_Problem details_
Copy out the data below verbatim.

_Stored data_

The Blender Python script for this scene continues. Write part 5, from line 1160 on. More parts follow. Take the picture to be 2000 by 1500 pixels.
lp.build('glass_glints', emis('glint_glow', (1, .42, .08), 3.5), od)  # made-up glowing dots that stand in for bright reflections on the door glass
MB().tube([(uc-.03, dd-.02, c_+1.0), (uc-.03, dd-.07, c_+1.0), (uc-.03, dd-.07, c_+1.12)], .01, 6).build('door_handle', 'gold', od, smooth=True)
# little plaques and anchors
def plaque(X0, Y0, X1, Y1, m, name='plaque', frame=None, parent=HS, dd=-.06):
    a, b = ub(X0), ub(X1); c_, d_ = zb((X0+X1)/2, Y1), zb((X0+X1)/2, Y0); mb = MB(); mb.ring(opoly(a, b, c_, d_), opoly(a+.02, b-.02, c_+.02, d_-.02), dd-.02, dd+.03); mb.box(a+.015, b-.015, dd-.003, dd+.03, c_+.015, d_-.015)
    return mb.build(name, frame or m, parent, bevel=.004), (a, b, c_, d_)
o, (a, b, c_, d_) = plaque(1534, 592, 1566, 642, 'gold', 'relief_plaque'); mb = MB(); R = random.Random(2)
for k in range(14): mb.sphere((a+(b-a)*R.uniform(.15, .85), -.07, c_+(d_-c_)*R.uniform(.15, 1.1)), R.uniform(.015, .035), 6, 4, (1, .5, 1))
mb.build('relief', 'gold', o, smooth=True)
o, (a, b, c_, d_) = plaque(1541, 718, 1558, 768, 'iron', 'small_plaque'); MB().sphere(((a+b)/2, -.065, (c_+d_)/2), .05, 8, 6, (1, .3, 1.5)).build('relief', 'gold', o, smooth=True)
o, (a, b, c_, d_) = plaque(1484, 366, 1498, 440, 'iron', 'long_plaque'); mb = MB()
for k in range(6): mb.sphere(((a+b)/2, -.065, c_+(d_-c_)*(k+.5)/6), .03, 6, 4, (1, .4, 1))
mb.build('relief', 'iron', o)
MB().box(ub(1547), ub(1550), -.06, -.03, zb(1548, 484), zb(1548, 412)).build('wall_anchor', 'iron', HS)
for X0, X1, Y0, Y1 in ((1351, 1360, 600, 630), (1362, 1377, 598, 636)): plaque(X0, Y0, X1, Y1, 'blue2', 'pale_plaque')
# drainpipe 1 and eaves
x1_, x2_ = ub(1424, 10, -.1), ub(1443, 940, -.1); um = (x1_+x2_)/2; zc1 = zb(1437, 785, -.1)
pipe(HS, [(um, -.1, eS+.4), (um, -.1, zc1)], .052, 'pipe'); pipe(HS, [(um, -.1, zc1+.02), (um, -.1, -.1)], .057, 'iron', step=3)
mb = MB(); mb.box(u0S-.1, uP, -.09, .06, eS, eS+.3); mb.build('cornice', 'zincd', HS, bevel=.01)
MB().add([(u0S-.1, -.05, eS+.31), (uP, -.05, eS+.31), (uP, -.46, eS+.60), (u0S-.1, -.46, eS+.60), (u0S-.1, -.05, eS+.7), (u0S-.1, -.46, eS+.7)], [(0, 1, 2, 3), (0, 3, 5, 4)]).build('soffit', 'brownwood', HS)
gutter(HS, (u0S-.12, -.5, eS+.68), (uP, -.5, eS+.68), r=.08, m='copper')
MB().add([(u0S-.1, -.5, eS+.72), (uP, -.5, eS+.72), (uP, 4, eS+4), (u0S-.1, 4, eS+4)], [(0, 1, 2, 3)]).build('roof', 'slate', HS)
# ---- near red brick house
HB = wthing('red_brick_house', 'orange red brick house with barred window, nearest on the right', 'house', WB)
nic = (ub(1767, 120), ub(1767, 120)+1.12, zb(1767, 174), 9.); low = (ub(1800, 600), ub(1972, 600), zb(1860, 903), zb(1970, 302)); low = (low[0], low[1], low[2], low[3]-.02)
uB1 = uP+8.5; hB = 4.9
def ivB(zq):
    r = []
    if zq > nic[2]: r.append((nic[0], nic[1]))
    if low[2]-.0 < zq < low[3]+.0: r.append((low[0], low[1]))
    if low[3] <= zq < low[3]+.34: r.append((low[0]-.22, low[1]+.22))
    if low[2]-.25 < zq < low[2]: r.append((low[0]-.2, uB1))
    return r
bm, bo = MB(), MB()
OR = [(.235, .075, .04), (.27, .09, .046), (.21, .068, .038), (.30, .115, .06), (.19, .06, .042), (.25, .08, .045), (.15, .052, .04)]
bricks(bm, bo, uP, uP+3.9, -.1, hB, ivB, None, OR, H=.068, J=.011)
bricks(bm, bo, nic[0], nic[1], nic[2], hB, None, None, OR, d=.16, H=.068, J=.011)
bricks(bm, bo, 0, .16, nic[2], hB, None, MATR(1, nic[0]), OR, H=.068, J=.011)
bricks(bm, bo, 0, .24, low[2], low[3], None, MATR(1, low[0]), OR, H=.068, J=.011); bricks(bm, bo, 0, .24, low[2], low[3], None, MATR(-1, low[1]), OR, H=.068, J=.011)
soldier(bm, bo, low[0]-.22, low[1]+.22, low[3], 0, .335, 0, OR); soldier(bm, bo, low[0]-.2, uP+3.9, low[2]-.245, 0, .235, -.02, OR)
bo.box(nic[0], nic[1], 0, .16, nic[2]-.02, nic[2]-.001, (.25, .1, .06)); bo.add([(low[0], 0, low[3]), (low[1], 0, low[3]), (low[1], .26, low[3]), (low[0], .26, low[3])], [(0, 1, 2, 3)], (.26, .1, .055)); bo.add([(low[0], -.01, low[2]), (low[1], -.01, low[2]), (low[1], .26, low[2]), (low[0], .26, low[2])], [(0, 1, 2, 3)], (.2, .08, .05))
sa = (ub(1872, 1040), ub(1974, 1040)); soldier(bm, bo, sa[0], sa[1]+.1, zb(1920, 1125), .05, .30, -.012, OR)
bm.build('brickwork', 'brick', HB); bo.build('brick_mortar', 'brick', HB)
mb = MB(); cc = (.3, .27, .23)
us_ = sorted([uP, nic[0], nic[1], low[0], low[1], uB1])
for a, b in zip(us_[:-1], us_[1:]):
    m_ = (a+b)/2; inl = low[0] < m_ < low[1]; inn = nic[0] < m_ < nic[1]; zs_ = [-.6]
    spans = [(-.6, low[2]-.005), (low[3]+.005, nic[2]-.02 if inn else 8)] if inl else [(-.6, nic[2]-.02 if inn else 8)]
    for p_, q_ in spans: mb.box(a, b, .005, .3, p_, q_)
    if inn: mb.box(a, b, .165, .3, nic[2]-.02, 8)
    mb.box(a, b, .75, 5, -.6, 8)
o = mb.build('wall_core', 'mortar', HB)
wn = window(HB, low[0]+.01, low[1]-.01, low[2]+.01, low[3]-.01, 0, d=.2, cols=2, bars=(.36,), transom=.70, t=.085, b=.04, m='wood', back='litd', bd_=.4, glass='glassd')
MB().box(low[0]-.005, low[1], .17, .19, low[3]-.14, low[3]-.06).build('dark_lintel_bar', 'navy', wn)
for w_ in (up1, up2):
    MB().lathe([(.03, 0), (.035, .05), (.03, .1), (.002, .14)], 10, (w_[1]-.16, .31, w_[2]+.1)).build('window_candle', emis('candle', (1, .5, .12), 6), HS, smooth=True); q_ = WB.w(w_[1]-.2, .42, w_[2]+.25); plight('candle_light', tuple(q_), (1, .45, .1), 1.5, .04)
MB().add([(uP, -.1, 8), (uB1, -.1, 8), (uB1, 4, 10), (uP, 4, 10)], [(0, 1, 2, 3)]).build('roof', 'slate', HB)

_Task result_
The Blender Python script for this scene continues. Write part 5, from line 1160 on. More parts follow. Take the picture to be 2000 by 1500 pixels.
lp.build('glass_glints', emis('glint_glow', (1, .42, .08), 3.5), od)  # made-up glowing dots that stand in for bright reflections on the door glass
MB().tube([(uc-.03, dd-.02, c_+1.0), (uc-.03, dd-.07, c_+1.0), (uc-.03, dd-.07, c_+1.12)], .01, 6).build('door_handle', 'gold', od, smooth=True)
# little plaques and anchors
def plaque(X0, Y0, X1, Y1, m, name='plaque', frame=None, parent=HS, dd=-.06):
    a, b = ub(X0), ub(X1); c_, d_ = zb((X0+X1)/2, Y1), zb((X0+X1)/2, Y0); mb = MB(); mb.ring(opoly(a, b, c_, d_), opoly(a+.02, b-.02, c_+.02, d_-.02), dd-.02, dd+.03); mb.box(a+.015, b-.015, dd-.003, dd+.03, c_+.015, d_-.015)
    return mb.build(name, frame or m, parent, bevel=.004), (a, b, c_, d_)
o, (a, b, c_, d_) = plaque(1534, 592, 1566, 642, 'gold', 'relief_plaque'); mb = MB(); R = random.Random(2)
for k in range(14): mb.sphere((a+(b-a)*R.uniform(.15, .85), -.07, c_+(d_-c_)*R.uniform(.15, 1.1)), R.uniform(.015, .035), 6, 4, (1, .5, 1))
mb.build('relief', 'gold', o, smooth=True)
o, (a, b, c_, d_) = plaque(1541, 718, 1558, 768, 'iron', 'small_plaque'); MB().sphere(((a+b)/2, -.065, (c_+d_)/2), .05, 8, 6, (1, .3, 1.5)).build('relief', 'gold', o, smooth=True)
o, (a, b, c_, d_) = plaque(1484, 366, 1498, 440, 'iron', 'long_plaque'); mb = MB()
for k in range(6): mb.sphere(((a+b)/2, -.065, c_+(d_-c_)*(k+.5)/6), .03, 6, 4, (1, .4, 1))
mb.build('relief', 'iron', o)
MB().box(ub(1547), ub(1550), -.06, -.03, zb(1548, 484), zb(1548, 412)).build('wall_anchor', 'iron', HS)
for X0, X1, Y0, Y1 in ((1351, 1360, 600, 630), (1362, 1377, 598, 636)): plaque(X0, Y0, X1, Y1, 'blue2', 'pale_plaque')
# drainpipe 1 and eaves
x1_, x2_ = ub(1424, 10, -.1), ub(1443, 940, -.1); um = (x1_+x2_)/2; zc1 = zb(1437, 785, -.1)
pipe(HS, [(um, -.1, eS+.4), (um, -.1, zc1)], .052, 'pipe'); pipe(HS, [(um, -.1, zc1+.02), (um, -.1, -.1)], .057, 'iron', step=3)
mb = MB(); mb.box(u0S-.1, uP, -.09, .06, eS, eS+.3); mb.build('cornice', 'zincd', HS, bevel=.01)
MB().add([(u0S-.1, -.05, eS+.31), (uP, -.05, eS+.31), (uP, -.46, eS+.60), (u0S-.1, -.46, eS+.60), (u0S-.1, -.05, eS+.7), (u0S-.1, -.46, eS+.7)], [(0, 1, 2, 3), (0, 3, 5, 4)]).build('soffit', 'brownwood', HS)
gutter(HS, (u0S-.12, -.5, eS+.68), (uP, -.5, eS+.68), r=.08, m='copper')
MB().add([(u0S-.1, -.5, eS+.72), (uP, -.5, eS+.72), (uP, 4, eS+4), (u0S-.1, 4, eS+4)], [(0, 1, 2, 3)]).build('roof', 'slate', HS)
# ---- near red brick house
HB = wthing('red_brick_house', 'orange red brick house with barred window, nearest on the right', 'house', WB)
nic = (ub(1767, 120), ub(1767, 120)+1.12, zb(1767, 174), 9.); low = (ub(1800, 600), ub(1972, 600), zb(1860, 903), zb(1970, 302)); low = (low[0], low[1], low[2], low[3]-.02)
uB1 = uP+8.5; hB = 4.9
def ivB(zq):
    r = []
    if zq > nic[2]: r.append((nic[0], nic[1]))
    if low[2]-.0 < zq < low[3]+.0: r.append((low[0], low[1]))
    if low[3] <= zq < low[3]+.34: r.append((low[0]-.22, low[1]+.22))
    if low[2]-.25 < zq < low[2]: r.append((low[0]-.2, uB1))
    return r
bm, bo = MB(), MB()
OR = [(.235, .075, .04), (.27, .09, .046), (.21, .068, .038), (.30, .115, .06), (.19, .06, .042), (.25, .08, .045), (.15, .052, .04)]
bricks(bm, bo, uP, uP+3.9, -.1, hB, ivB, None, OR, H=.068, J=.011)
bricks(bm, bo, nic[0], nic[1], nic[2], hB, None, None, OR, d=.16, H=.068, J=.011)
bricks(bm, bo, 0, .16, nic[2], hB, None, MATR(1, nic[0]), OR, H=.068, J=.011)
bricks(bm, bo, 0, .24, low[2], low[3], None, MATR(1, low[0]), OR, H=.068, J=.011); bricks(bm, bo, 0, .24, low[2], low[3], None, MATR(-1, low[1]), OR, H=.068, J=.011)
soldier(bm, bo, low[0]-.22, low[1]+.22, low[3], 0, .335, 0, OR); soldier(bm, bo, low[0]-.2, uP+3.9, low[2]-.245, 0, .235, -.02, OR)
bo.box(nic[0], nic[1], 0, .16, nic[2]-.02, nic[2]-.001, (.25, .1, .06)); bo.add([(low[0], 0, low[3]), (low[1], 0, low[3]), (low[1], .26, low[3]), (low[0], .26, low[3])], [(0, 1, 2, 3)], (.26, .1, .055)); bo.add([(low[0], -.01, low[2]), (low[1], -.01, low[2]), (low[1], .26, low[2]), (low[0], .26, low[2])], [(0, 1, 2, 3)], (.2, .08, .05))
sa = (ub(1872, 1040), ub(1974, 1040)); soldier(bm, bo, sa[0], sa[1]+.1, zb(1920, 1125), .05, .30, -.012, OR)
bm.build('brickwork', 'brick', HB); bo.build('brick_mortar', 'brick', HB)
mb = MB(); cc = (.3, .27, .23)
us_ = sorted([uP, nic[0], nic[1], low[0], low[1], uB1])
for a, b in zip(us_[:-1], us_[1:]):
    m_ = (a+b)/2; inl = low[0] < m_ < low[1]; inn = nic[0] < m_ < nic[1]; zs_ = [-.6]
    spans = [(-.6, low[2]-.005), (low[3]+.005, nic[2]-.02 if inn else 8)] if inl else [(-.6, nic[2]-.02 if inn else 8)]
    for p_, q_ in spans: mb.box(a, b, .005, .3, p_, q_)
    if inn: mb.box(a, b, .165, .3, nic[2]-.02, 8)
    mb.box(a, b, .75, 5, -.6, 8)
o = mb.build('wall_core', 'mortar', HB)
wn = window(HB, low[0]+.01, low[1]-.01, low[2]+.01, low[3]-.01, 0, d=.2, cols=2, bars=(.36,), transom=.70, t=.085, b=.04, m='wood', back='litd', bd_=.4, glass='glassd')
MB().box(low[0]-.005, low[1], .17, .19, low[3]-.14, low[3]-.06).build('dark_lintel_bar', 'navy', wn)
for w_ in (up1, up2):
    MB().lathe([(.03, 0), (.035, .05), (.03, .1), (.002, .14)], 10, (w_[1]-.16, .31, w_[2]+.1)).build('window_candle', emis('candle', (1, .5, .12), 6), HS, smooth=True); q_ = WB.w(w_[1]-.2, .42, w_[2]+.25); plight('candle_light', tuple(q_), (1, .45, .1), 1.5, .04)
MB().add([(uP, -.1, 8), (uB1, -.1, 8), (uB1, 4, 10), (uP, 4, 10)], [(0, 1, 2, 3)]).build('roof', 'slate', HB)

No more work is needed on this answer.